Back to the 17th century, there were certainly long-term economic, social, political and religious issues which faced any ruler of Britain. But Charles I, John Pym and Oliver Cromwell played decisive roles in the outbreak and development of the wars of three kingdoms which were shaped by their characters, abilities and decisions.

For example, there was nothing ‘inevitable’ about the way a small-time East Anglian squire named Oliver Cromwell would turn out to be a military strategist and a political operator of genius, and so be able to not only manage the complex religious, political and military forces unleashed by over ten years of war, but then to go on and maintain England as a republic for ten further long years.

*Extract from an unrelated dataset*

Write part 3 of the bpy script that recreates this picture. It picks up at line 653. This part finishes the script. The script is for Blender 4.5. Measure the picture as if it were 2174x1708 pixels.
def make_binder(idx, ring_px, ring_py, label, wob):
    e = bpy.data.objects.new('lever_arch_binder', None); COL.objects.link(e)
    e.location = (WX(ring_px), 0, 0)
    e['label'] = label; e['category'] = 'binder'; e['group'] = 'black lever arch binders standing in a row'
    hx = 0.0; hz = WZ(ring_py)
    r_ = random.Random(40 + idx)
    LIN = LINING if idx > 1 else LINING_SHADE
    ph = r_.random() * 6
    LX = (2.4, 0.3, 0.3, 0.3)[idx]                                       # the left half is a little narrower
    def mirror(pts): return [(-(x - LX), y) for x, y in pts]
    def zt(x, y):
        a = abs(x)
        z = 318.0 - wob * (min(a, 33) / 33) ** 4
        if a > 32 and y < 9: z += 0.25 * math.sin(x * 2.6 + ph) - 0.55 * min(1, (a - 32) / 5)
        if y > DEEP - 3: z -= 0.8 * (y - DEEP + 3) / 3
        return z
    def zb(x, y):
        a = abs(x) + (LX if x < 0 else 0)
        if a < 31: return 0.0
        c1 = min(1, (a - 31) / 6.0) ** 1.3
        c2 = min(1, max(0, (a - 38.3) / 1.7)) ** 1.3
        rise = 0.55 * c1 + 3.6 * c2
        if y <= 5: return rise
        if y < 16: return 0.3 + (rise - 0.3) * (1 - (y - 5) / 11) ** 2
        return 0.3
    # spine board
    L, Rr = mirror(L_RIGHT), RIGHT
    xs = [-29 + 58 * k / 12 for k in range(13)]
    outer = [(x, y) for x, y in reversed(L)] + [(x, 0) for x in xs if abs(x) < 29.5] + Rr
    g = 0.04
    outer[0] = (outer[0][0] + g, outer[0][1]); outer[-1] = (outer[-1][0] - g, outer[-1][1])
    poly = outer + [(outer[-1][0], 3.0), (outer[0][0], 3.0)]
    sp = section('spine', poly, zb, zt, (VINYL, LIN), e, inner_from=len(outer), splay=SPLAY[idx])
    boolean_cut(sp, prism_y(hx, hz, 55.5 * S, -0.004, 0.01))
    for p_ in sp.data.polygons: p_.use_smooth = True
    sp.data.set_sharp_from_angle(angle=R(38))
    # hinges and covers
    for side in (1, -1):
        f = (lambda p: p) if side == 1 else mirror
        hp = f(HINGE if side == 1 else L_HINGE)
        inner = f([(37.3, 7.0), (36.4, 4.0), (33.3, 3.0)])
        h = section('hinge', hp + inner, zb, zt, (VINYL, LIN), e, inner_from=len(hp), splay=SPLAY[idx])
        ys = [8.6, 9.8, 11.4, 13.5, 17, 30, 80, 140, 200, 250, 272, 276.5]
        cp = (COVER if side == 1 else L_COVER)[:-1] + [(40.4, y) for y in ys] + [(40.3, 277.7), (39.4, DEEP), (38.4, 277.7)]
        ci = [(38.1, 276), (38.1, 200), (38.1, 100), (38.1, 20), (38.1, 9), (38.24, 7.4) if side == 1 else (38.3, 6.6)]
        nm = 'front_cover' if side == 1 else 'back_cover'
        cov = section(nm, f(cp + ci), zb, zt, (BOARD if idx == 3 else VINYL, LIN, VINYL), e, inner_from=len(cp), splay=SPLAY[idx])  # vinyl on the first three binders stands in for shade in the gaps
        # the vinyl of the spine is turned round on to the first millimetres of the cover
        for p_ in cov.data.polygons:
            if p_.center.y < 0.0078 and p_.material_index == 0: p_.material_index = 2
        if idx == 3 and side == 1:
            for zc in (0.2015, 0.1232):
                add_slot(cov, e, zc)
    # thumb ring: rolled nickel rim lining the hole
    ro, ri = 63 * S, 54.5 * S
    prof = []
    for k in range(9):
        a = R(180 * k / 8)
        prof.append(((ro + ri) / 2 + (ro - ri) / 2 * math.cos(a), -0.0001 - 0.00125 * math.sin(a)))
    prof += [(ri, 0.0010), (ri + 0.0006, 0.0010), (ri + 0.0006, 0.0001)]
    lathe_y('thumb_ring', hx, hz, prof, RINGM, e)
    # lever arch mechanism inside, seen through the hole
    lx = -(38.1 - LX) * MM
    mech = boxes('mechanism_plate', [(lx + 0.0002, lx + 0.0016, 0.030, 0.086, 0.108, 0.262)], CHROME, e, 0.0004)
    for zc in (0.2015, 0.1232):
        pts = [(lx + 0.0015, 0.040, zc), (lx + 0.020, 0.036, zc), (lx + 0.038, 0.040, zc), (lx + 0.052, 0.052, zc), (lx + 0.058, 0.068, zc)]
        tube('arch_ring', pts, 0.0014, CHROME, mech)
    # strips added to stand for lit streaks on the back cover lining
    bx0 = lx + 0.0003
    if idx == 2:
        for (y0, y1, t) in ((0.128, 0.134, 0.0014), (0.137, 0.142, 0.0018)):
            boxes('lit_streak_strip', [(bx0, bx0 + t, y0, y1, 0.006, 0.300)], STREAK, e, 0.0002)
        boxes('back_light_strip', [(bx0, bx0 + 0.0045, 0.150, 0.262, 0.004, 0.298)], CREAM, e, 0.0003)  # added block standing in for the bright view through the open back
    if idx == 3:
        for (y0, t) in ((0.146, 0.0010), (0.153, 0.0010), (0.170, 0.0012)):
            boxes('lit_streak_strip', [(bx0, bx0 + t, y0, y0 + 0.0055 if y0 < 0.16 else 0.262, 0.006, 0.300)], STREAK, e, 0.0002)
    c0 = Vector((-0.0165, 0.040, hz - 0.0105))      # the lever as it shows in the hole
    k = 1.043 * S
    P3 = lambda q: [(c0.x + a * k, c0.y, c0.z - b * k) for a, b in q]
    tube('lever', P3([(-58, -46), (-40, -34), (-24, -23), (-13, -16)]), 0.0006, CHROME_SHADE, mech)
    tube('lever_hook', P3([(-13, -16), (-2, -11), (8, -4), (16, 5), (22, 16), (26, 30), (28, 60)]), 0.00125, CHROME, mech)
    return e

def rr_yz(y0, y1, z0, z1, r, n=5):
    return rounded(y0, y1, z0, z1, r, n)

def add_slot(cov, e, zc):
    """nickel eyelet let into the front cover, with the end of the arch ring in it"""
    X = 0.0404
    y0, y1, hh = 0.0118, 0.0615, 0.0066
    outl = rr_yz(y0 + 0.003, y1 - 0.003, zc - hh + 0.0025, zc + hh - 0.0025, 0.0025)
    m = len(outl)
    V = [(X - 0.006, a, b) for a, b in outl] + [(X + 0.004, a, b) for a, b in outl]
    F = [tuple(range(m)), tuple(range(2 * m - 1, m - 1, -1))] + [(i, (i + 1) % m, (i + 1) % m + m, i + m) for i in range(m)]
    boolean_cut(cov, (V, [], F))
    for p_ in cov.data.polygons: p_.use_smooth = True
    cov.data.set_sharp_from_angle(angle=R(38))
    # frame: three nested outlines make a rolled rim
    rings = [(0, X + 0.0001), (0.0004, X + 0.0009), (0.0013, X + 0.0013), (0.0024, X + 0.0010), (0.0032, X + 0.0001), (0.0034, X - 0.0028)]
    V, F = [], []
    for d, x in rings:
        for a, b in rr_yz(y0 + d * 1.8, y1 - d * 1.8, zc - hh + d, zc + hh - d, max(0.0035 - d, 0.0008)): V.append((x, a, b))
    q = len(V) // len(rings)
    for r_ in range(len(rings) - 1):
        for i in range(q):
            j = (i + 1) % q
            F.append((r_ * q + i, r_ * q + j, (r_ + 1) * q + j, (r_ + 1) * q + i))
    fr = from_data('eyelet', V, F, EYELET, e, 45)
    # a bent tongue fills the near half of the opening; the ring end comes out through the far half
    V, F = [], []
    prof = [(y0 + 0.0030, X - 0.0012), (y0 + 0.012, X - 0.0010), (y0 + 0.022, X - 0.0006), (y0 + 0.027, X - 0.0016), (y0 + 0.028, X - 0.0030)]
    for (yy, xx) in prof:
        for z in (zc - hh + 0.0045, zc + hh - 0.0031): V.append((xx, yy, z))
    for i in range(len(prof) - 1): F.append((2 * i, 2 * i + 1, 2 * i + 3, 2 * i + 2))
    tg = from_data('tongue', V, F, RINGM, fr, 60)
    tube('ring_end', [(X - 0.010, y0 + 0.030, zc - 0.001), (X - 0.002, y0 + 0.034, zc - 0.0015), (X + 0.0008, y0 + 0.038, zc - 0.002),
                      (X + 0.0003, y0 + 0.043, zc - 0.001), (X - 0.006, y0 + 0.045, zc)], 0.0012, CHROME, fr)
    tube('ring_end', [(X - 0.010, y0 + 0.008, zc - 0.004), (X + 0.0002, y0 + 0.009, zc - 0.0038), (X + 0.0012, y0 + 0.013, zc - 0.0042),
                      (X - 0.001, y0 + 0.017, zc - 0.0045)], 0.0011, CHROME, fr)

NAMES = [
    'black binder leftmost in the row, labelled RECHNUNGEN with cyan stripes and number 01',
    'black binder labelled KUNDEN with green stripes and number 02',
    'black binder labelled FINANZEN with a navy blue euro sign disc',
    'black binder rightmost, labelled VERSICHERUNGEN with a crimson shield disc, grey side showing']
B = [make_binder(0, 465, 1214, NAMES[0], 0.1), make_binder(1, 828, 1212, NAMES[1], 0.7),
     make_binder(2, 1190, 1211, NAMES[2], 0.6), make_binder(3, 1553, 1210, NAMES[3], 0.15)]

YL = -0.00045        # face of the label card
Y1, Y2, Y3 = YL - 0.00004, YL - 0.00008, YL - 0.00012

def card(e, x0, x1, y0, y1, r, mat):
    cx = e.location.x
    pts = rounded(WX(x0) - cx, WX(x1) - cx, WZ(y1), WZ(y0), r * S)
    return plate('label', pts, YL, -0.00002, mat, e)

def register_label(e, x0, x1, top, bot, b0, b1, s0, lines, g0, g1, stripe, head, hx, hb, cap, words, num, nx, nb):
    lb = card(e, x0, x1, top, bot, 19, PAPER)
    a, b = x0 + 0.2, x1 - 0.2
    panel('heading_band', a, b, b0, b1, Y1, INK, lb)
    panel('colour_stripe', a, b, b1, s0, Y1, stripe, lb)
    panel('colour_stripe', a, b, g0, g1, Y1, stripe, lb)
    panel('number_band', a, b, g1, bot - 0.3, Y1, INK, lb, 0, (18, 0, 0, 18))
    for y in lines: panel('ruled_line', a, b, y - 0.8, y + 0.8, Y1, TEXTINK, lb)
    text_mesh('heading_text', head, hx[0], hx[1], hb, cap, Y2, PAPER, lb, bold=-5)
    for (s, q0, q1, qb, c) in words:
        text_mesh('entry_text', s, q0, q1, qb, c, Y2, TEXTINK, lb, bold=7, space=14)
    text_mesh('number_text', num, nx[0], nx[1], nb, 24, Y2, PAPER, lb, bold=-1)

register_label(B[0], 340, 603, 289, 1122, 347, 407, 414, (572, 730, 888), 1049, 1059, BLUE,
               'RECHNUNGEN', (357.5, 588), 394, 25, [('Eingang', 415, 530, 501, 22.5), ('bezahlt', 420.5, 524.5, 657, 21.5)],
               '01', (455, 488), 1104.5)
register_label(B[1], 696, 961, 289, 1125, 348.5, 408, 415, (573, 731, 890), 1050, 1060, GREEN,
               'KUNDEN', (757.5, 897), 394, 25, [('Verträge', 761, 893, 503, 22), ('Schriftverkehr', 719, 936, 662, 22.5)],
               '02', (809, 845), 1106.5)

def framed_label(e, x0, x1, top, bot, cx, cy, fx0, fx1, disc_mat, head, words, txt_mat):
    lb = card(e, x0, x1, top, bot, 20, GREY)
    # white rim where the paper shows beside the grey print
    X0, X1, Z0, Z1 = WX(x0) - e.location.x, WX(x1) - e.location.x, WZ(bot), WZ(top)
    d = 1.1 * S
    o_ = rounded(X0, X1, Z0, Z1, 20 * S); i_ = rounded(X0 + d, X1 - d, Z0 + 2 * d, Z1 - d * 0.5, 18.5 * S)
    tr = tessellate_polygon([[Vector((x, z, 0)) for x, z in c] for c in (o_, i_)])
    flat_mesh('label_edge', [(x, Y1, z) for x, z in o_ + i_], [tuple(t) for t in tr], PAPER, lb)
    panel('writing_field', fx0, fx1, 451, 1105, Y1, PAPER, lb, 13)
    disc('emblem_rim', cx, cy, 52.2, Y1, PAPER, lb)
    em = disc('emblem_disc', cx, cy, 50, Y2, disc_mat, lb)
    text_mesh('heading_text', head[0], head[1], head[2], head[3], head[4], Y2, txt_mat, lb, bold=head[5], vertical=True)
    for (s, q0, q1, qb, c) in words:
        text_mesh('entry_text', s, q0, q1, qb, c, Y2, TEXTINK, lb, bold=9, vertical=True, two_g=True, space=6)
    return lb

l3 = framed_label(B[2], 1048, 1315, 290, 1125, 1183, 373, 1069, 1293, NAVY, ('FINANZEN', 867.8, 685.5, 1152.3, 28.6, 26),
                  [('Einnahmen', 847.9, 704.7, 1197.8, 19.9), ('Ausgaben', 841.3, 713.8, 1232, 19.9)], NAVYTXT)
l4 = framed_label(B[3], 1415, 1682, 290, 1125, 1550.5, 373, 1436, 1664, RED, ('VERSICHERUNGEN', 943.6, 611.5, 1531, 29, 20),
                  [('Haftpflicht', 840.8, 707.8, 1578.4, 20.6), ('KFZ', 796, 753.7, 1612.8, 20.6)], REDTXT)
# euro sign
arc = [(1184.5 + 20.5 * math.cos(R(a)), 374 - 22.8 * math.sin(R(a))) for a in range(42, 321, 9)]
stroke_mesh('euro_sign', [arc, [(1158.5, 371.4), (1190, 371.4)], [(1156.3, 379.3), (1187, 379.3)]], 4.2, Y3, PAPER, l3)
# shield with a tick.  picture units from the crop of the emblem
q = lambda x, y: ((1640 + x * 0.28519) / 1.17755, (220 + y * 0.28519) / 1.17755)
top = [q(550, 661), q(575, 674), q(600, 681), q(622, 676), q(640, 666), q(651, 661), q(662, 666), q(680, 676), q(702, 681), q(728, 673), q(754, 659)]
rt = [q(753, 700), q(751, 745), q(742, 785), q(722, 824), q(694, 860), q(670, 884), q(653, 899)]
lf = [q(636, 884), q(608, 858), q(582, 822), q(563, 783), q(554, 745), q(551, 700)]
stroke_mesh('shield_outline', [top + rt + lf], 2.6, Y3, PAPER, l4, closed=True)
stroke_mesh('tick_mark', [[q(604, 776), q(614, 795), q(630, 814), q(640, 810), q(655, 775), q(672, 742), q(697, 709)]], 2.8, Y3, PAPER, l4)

But above all, we’d never even have heard of Cromwell if Charles, at a number of key moments, had been prepared to make concessions – he might have averted war, or shortened the war, or ended it before he drove his opponents into the corner of having to execute him. Imagine what would have happened if he and Archbishop Laud never made their ill-fated journey back to Scotland, been appalled at the ragged state of the Scots Kirk and hadn’t decided to impose ‘unity’ i.e. an English prayer book, on the Scots. Or if he’d had the sense to simply consult the Scottish Parliament and Assembly of the Kirk during its drafting. Or had simply been prepared to make concessions when riots broke out at its first use in Scottish churches. None of those events were fore-ordained, they stem from the decisions of one person.

But instead of this sensible, collegiate approach, Charles’s narrow-minded inflexibility meant he literally couldn’t conceive of consulting anyone else about his decisions, nor of making any kind of compromise when he was opposed. These very specific aspects of Charles’s character were in now way ‘inevitable’ but were entirely contingent.

So, in my opinion, above everything else, the wars of three kingdoms were the direct, personal fault of the arrogant, uncompromising but weak King Charles I.